E o pai percebe facilmente que está se comunicando com o filho de maneira violenta? Pergunto porque alguns pais vieram de uma criação nesses moldes e então acham comum.

É algo comum, né. É a nossa linguagem habitual. A gente se acostumou a tratar a criança com gritos e com grosseria. “Só aprende quando eu grito” ou “só me entende quando eu bato” são pensamentos comuns. Nós consideramos isso normal porque foi o que muitos de nossos pais fizeram a vida inteira. Temos que partir para uma nova forma de educar e isso é realmente remar contra a maré. No meu livro eu cito uma situação que aconteceu comigo e com meus filhos: uma amiguinha deles chegou com sua cachorrinha, que começou a pular no meu filho. A menina deu um tapa na cabeça da cachorra e disse: “Fique quieta!” e o meu filho retrucou: “Não bate nela!”, ao que a menina respondeu: “Ah, mas ela tem que obedecer”.  É uma menina de oito anos e já tinha ali incutido nela que essa é a forma de se conseguir a obediência.

Os pais que compreendem que estão em um modelo de educação violenta, seja tendo uma percepção própria ou ao ser alertado por familiares e até escola, devem procurar que tipo de ajuda?

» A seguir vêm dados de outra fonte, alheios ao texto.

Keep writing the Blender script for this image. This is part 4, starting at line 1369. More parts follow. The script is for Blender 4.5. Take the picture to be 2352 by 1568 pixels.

Acho que precisamos ter consciência de que a gente não nasce sabendo educar, apesar de que a maioria das pessoas nos fala, quando nos tornamos pais, que educar é algo normal e natural.  Mas não é. Educar é difícil. Nós somos acostumados a estudar para conseguir um emprego, estudar até para fazer uma receita de bolo, mas nós não estudamos para a missão mais importante e desafiadora da vida que é educar outro ser humano. Então os pais têm que ter a consciência de que a criança não vai à livraria mais perto de casa para procurar um livro sobre “como me relacionar melhor com o meu pai” ou sobre “como desenvolver a minha inteligência emocional”. Isso é algo que tem de partir do pai e da mãe. Somos nós que temos a responsabilidade de buscar ferramentas para lidar com as nossas crianças, de buscar inclusive ferramentas para lidar conosco mesmos, porque a educação passa por esse caminho de autoconhecimento. A forma como eu lido comigo mesmo, via de regra, é a forma como vou lidar com a minha criança. Então, o pai e a mãe que se percebem em uma educação autoritária precisam enxergar que necessitam de ajuda, que é importante ler um livro a respeito, que tem muitos canais na internet. Então tem que procurar, comprar livros e até pedir ajuda de psicólogos e consultores de educação, se for preciso. É necessário reconhecer que educar não é fácil.